Wyszukaj w vademecum
Arrival fallacy - czyli jak uniknąć błędnego koła w myśleniu o własnych osiągnięciach

Być może jesteś jedną z osób skupionych na przyszłości. Nie możesz doczekać się końca studiów, stażu, rezydentury albo uzyskania tytułu specjalisty. Wyobrażasz sobie, że osiągając pewien punkt, doświadczysz spełnienia. To jest właśnie arrival fallacy.
Iluzja trwałego sukcesu
Arrival fallacy to wyobrażenie, że gdy osiągniemy dany cel, będziemy wreszcie usatysfakcjonowani, szczęśliwi. Jasne, sukcesy cieszą, niemniej po przemijającej radości powracają stres i poczucie presji. Okazuje się, że zdobycie szczytu niczego nie gwarantuje.

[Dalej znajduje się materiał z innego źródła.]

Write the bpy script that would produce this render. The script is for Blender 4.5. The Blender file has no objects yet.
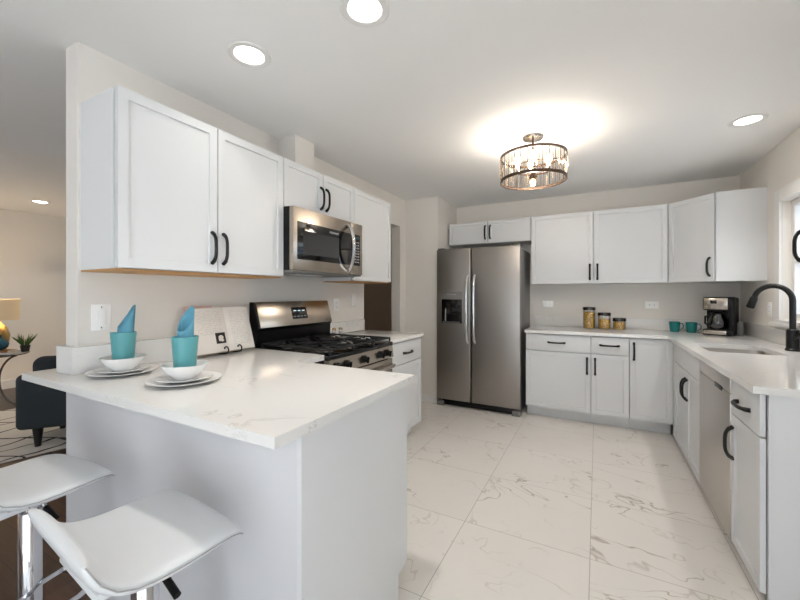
import bpy, bmesh, math, random
from mathutils import Vector, Matrix
random.seed(7)
PI = math.pi
SC = bpy.context.scene
COL = SC.collection

# ------------------------------------------------------------------ camera, world, exposure
cam_data = bpy.data.cameras.new('camera')
cam = bpy.data.objects.new('camera', cam_data)
COL.objects.link(cam)
cam.location = (2.0599, -0.7778, 1.2793)
cam.rotation_euler = (PI/2, 0, 0.4909)
cam_data.sensor_width = 36.0
cam_data.lens = 36.0*368.4878/800
cam_data.shift_y = -(300-293.7084)/800
cam_data.clip_start = 0.05
SC.camera = cam

world = bpy.data.worlds.new('world')
SC.world = world
world.use_nodes = True
wb = world.node_tree.nodes['Background']
wb.inputs[0].default_value = (0.80, 0.90, 1.0, 1)
wb.inputs[1].default_value = 1.7

XR = 3.274
def area(name, loc, rot, sx, sy, power, color=(1, 1, 1), portal=False, spread=None):
    d = bpy.data.lights.new(name, 'AREA')
    d.shape = 'RECTANGLE'; d.size = sx; d.size_y = sy
    d.energy = power; d.color = color
    if portal: d.cycles.is_portal = True
    if spread: d.spread = spread
    o = bpy.data.objects.new(name, d); COL.objects.link(o)
    o.location = loc; o.rotation_euler = rot
    return o
def disc_light(name, loc, r, power, color):
    d = bpy.data.lights.new(name, 'AREA'); d.shape = 'DISK'; d.size = 2*r
    d.energy = power; d.color = color; d.spread = 1.9
    o = bpy.data.objects.new(name, d); COL.objects.link(o); o.location = loc
    return o
def point(name, loc, r, power, color):
    d = bpy.data.lights.new(name, 'POINT'); d.shadow_soft_size = r
    d.energy = power; d.color = color
    o = bpy.data.objects.new(name, d); COL.objects.link(o); o.location = loc
    return o
# daylight portals: patio doors behind the camera, kitchen window
area('patio_portal', (2.07, -3.52, 1.08), (-PI/2, 0, 0), 2.0, 2.12, 1, portal=True)
area('window_portal', (3.40, 2.46, 1.53), (0, PI/2, 0), 0.9, 1.0, 1, portal=True)
# portals for the unseen side doors and the living window added for ambient light
area('side_door_portal', (XR+.14, -2.1, 1.08), (0, PI/2, 0), 2.1, 2.0, 1, portal=True)
area('living_portal', (-2.9, -3.52, 1.3), (-PI/2, 0, 0), 2.2, 1.6, 1, portal=True)

# sun added through the unseen patio doors behind the camera, for bounce: its patch on the pale floor lights the ceiling
sd = bpy.data.lights.new('bounce_sun', 'SUN'); sd.energy = 38; sd.angle = .01; sd.color = (.93, .97, 1)
so = bpy.data.objects.new('bounce_sun', sd); COL.objects.link(so)
so.rotation_euler = Vector((.12, .55, -.82)).to_track_quat('-Z', 'Y').to_euler()
SC.view_settings.view_transform = 'Standard'
SC.view_settings.look = 'None'
SC.view_settings.gamma = 1.0
SC.view_settings.use_curve_mapping = False
SC.view_settings.exposure = 1.06

# ------------------------------------------------------------------ materials
def lin(c):
    return tuple(((x/255)/12.92 if x/255 <= .04045 else ((x/255+.055)/1.055)**2.4) for x in c)+(1,)
MATS = {}
def mat(name, rgb, rough=.5, metal=0., bump=0., bscale=60, spec=None, emit=None, estr=0, noise=0., nscale=8, coat=0.):
    m = bpy.data.materials.new(name); m.use_nodes = True
    nt = m.node_tree; b = nt.nodes['Principled BSDF']
    b.inputs['Base Color'].default_value = lin(rgb)
    b.inputs['Roughness'].default_value = rough
    b.inputs['Metallic'].default_value = metal
    if spec is not None: b.inputs['Specular IOR Level'].default_value = spec
    if coat: b.inputs['Coat Weight'].default_value = coat
    if emit: b.inputs['Emission Color'].default_value = lin(emit); b.inputs['Emission Strength'].default_value = estr
    tc = nt.nodes.new('ShaderNodeTexCoord')
    if noise:
        n = nt.nodes.new('ShaderNodeTexNoise'); n.inputs['Scale'].default_value = nscale; n.inputs['Detail'].default_value = 4
        nt.links.new(tc.outputs['Object'], n.inputs['Vector'])
        mx = nt.nodes.new('ShaderNodeMix'); mx.data_type = 'RGBA'
        c = lin(rgb)
        mx.inputs['A'].default_value = tuple(x*(1-noise) for x in c[:3])+(1,)
        mx.inputs['B'].default_value = tuple(min(1, x*(1+noise)) for x in c[:3])+(1,)
        nt.links.new(n.outputs['Fac'], mx.inputs['Factor'])
        nt.links.new(mx.outputs['Result'], b.inputs['Base Color'])
    if bump:
        n = nt.nodes.new('ShaderNodeTexNoise'); n.inputs['Scale'].default_value = bscale; n.inputs['Detail'].default_value = 3
        nt.links.new(tc.outputs['Object'], n.inputs['Vector'])
        bp = nt.nodes.new('ShaderNodeBump'); bp.inputs['Strength'].default_value = bump; bp.inputs['Distance'].default_value = .002
        nt.links.new(n.outputs['Fac'], bp.inputs['Height']); nt.links.new(bp.outputs['Normal'], b.inputs['Normal'])
    MATS[name] = m
    return m

def brushed(name, rgb, rough=.3, axis=2, metal=1.):
    m = mat(name, rgb, rough, metal)
    nt = m.node_tree; b = nt.nodes['Principled BSDF']
    tc = nt.nodes.new('ShaderNodeTexCoord'); mp = nt.nodes.new('ShaderNodeMapping')
    s = [4, 4, 4]; 
    for k in range(3):
        if k != axis: s[k] = 3
    s[axis] = 600
    mp.inputs['Scale'].default_value = s
    n = nt.nodes.new('ShaderNodeTexNoise'); n.inputs['Scale'].default_value = 1; n.inputs['Detail'].default_value = 2
    nt.links.new(tc.outputs['Object'], mp.inputs['Vector']); nt.links.new(mp.outputs['Vector'], n.inputs['Vector'])
    mr = nt.nodes.new('ShaderNodeMapRange'); mr.inputs['To Min'].default_value = rough-.015; mr.inputs['To Max'].default_value = rough+.015
    nt.links.new(n.outputs['Fac'], mr.inputs['Value']); nt.links.new(mr.outputs['Result'], b.inputs['Roughness'])
    return m

def vein_nodes(nt, vec, scale, width, warp=1.2, cut=.50, det=5):
    """returns a socket that is 1 on thin broken veins"""
    n1 = nt.nodes.new('ShaderNodeTexNoise'); n1.inputs['Scale'].default_value = scale; n1.inputs['Detail'].default_value = det
    n1.inputs['Roughness'].default_value = .55; n1.inputs['Distortion'].default_value = warp
    nt.links.new(vec, n1.inputs['Vector'])
    a = nt.nodes.new('ShaderNodeMath'); a.operation = 'SUBTRACT'; a.inputs[1].default_value = .5
    nt.links.new(n1.outputs['Fac'], a.inputs[0])
    ab = nt.nodes.new('ShaderNodeMath'); ab.operation = 'ABSOLUTE'; nt.links.new(a.outputs[0], ab.inputs[0])
    mr = nt.nodes.new('ShaderNodeMapRange'); mr.inputs['From Min'].default_value = 0; mr.inputs['From Max'].default_value = width
    mr.inputs['To Min'].default_value = 1; mr.inputs['To Max'].default_value = 0
    nt.links.new(ab.outputs[0], mr.inputs['Value'])
    n2 = nt.nodes.new('ShaderNodeTexNoise'); n2.inputs['Scale'].default_value = scale*1.6; n2.inputs['Detail'].default_value = 2
    nt.links.new(vec, n2.inputs['Vector'])
    m2 = nt.nodes.new('ShaderNodeMapRange'); m2.inputs['From Min'].default_value = cut; m2.inputs['From Max'].default_value = cut+.16
    nt.links.new(n2.outputs['Fac'], m2.inputs['Value'])
    mu = nt.nodes.new('ShaderNodeMath'); mu.operation = 'MULTIPLY'
    nt.links.new(mr.outputs['Result'], mu.inputs[0]); nt.links.new(m2.outputs['Result'], mu.inputs[1])
    return mu.outputs[0]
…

Złudzenie to może wywierać negatywny wpływ na nasze zdrowie psychiczne i motywację. Jest to szczególnie istotne w medycynie, w której, w przeciwieństwie do wielu innych ścieżek kariery, mamy bardzo jasną drogę rozwoju. Cele do osiągnięcia są klarowne: skończ studia, skończ rezydenturę, zostań specjalistą. Z jednej strony są one ważne, z drugiej jednak musimy pamiętać, że są jedynie elementem drogi i etapami ciągłego procesu uczenia się i nabywania umiejętności.
Zaraz będziesz lekarzem
Być może jesteś jedną z tych osób, które słyszała słowa w stylu przecież zaraz będziesz lekarzem wypowiedziane w sposób sugerujący, że po ciężkich studiach uzyskanie PWZ wszystko zmieni i dalej będzie tylko sielanka. Na rezydenturze trzeba ciężko pracować, ale potem odcinasz kupony. Jeśli uwierzymy w podobne słowa, możemy się bardzo rozczarować - wejście na kolejny pułap nie zmieni nagle życia. Sytuacji z pewnością nie poprawia presja ciążąca na medykach. Towarzyszy nam w mniejszym lub większym stopniu już od początku studiów podczas sesji egzaminacyjnych, LEKu, a potem w pracy zawodowej.
Kiedy mamy klapki na oczach i skupiamy się tylko na celu, przestajemy zwracać uwagę na to, co już osiągnęliśmy. To z kolei może wywoływać frustrację, poczucie wypalenia i demotywację.
Istotne jest uświadomienie sobie, że zazwyczaj, gdy osiągniemy jeden cel, zaraz ustanowimy kolejny. Bardzo często przeceniamy trwałość i siłę emocji, które będą towarzyszyć kolejnemu kamieniowi milowemu i rozczarowanie sprawia, że ciągle nam mało. Może to po części wynikać z traktowania dokonania czegoś jako stanu, podczas gdy całość jest tak naprawdę procesem dynamicznym. Zbyt wiele czynników wpływa na to, jak postrzegamy jakieś osiągnięcie, dlatego nie jesteśmy w stanie przewidzieć jego wpływu na nas.
Jak sobie radzić?
Rozwiązanie? Ciesz się procesem, który towarzyszy osiąganiu celu, zamiast skupiać się na samym efekcie końcowym. Chodzi o dostrzeganie pozytywnych rzeczy, zauważenie, jaką drogę pokonaliśmy dotychczas, by znaleźć się w danym miejscu, cieszenie się z możliwości uczenia się, nawiązywania kontaktów z ludźmi z branży itd. Nie mniej ważne jest celebrowanie małych zwycięstw. Ciesz się z dobrze wykonanej pracy, dobrej oceny czy nabycia nowej umiejętności.
Istotne jest również utrzymanie równowagi między życiem zawodowym i osobistym. Chociaż ciężka praca i realizacja celów są ważne, powinniśmy również priorytetowo traktować nasze relacje, hobby i dbanie o siebie. Dzięki temu zapobiegniemy wypaleniu zawodowemu. Życie lekarza to nie tylko praca, co świetnie pokazują nasze wywiady o pasjach lekarskich - seria “po godzinach”.
Studia medyczne i praca w zawodzie to nie lada wyzwanie, dlatego kluczowe jest, aby szukać wsparcia, gdy go potrzebujemy. Doświadczanie stresu i presji jest normalne, ale jeśli stają się one zbyt przytłaczające, porozmawiaj o tym z bliskimi lub z psychoterapeutą. To pomoże Ci w radzeniu sobie z tymi uczuciami i pozostaniu na właściwej drodze.